Ralf put his hand up, silencing his colleague. He turned to me.
“Odie is usually a hot French girl,” he said. “At least over here.”
“But, you spoke to me on the Kickoff Ca—" I began before remembering that this customer had not had the standard Kickoff Call. We’d done all our correspondence via Email. I was relieved that my skin color and my eye had nothing to do with Ralf’s response, and a little embarrassed for thinking it. Ralf showed up early at the hotel because he thought he might get some from Odie the Hot French Chick! In Europe, businessmen still dress up, but I bet these guys put on their best suits in preparation for Odie the Hot French Chick.
“Odie is usually short for Odile,” said another gentlemen. Odile, like Odell, is a Creole name. Odile is, in fact, the feminine version of my name, as I would later learn. Looking out at the sea of disappointed faces, horny programming nerds who cleaned up real nicely in the hopes of some spank bank material in the guise of a software trainer, I felt horrible. I’d never wished I was a girl before, but so help me, I felt so bad that I wished I could have turned into Josephine Baker. With my banana skirt and my bare, perky sepia toned tits, I’d dance around the room singing “JAVA-JAVA-JAVA-JAVA-JAVA-JAVA-OOOH! JAVA-JAVA-JAVA-JAVA-JAVA-JAVA-OOOH!”

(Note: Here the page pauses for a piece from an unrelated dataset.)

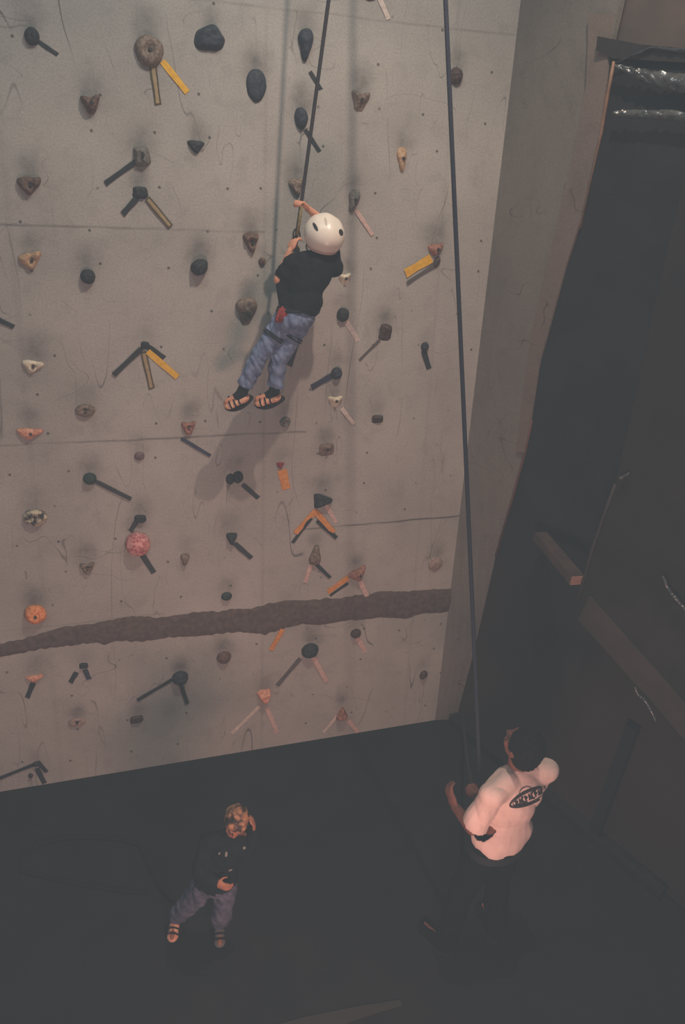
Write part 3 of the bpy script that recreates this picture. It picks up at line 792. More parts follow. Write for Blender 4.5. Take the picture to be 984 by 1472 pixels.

That wasn’t going to happen.
“I’m sorry, boys,” I said. “But even if I went back to the hotel and put on a dress, I won’t be a hot French chick. Most programmers are men.” They nodded. With our misunderstanding finally resolved, I taught my class for the rest of the day.
The next morning, I put on another suit and walked to the office on my own. After climbing about 4,000 stairs, I once again found myself in the conference room. This time, however, I was met by a bunch of far shabbier looking guys. Nobody had a suit on but me. Hell, some of them didn’t even have shoes on. They were wearing flip flops and wife beaters. One guy’s hair screamed out for a comb. It looked like these guys had just rolled out of bed!
“Ain't this a bitch!” I thought. “They got all decked out for me yesterday, but now that they know the truth, they come in looking like THIS?! I’m not hot enough for them to continue to look DECENT?!!” I was mad as hell.
“You don’t have to dress up,” said Ralf. “We tend to wear jeans here, unlike most German companies.” Jeans? I thought “That fool over there looks like he’s in his boxer shorts!” I’m exaggerating, but only slightly. Yesterday, this conference room looked like Baptist church. Today it looked like Animal House.
No matter. I taught the class and, at the end of the week, Ralf and his group were comfortable enough with me to take me out to a biergarten and show me a good time. They gave me lessons on Bavarian beer and cuisine, and we laughed and joked like old friends. We got real drunk, but even through beer goggles, I still didn’t look like a hot French chick. And it was just as well; they wouldn’t have paid attention to the lecture if I had been Odile and not Odell.
After this experience, whenever my EMEA project manager requested me to do a project for his European customers, I always reminded him:
“Make sure you tell the customer that I’m a boy!”